For every human Being is of twofold character; there is that compromise-total and there is the Authentic Man: and it is so with the Kosmos as a whole; it is in the one phase a conjunction of body with a certain form of the Soul bound up in body; in the other phase it is the Universal Soul, that which is not itself embodied but flashes down its rays into the embodied Soul: and the same twofold quality belongs to the Sun and the other members of the heavenly system.

To the remoter Soul, the pure, sun and stars communicate no baseness. In their efficacy upon the [material] All, they act as parts of it, as ensouled bodies within it; and they act only upon what is partial; body is the agent while, at the same time, it becomes the vehicle through which is transmitted something of the star’s will and of that authentic Soul in it which is steadfastly in contemplation of the Highest.

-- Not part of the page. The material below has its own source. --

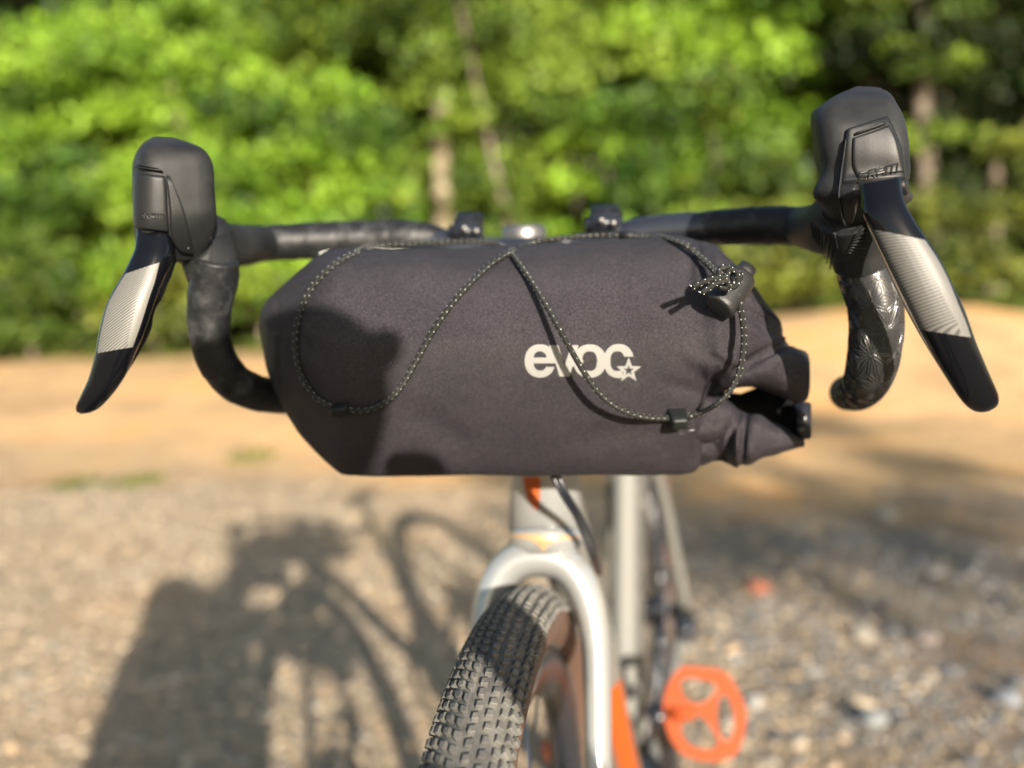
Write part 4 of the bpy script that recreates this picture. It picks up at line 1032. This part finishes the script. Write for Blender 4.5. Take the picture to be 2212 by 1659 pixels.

But [with every allowance to the lower forces] all follows either upon that Highest or rather upon the Beings about It - we may think of the Divine as a fire whose outgoing warmth pervades the Universe - or upon whatsoever is transmitted by the one Soul [the divine first Soul] to the other, its Kin [the Soul of any particular being]. All that is graceless is admixture. For the Universe is in truth   a thing of blend, and if we separate from it that separable Soul, the residue is little. The All is a God when the divine Soul is counted in with it; "the rest," we read, "is a mighty spirit   and its ways are subdivine."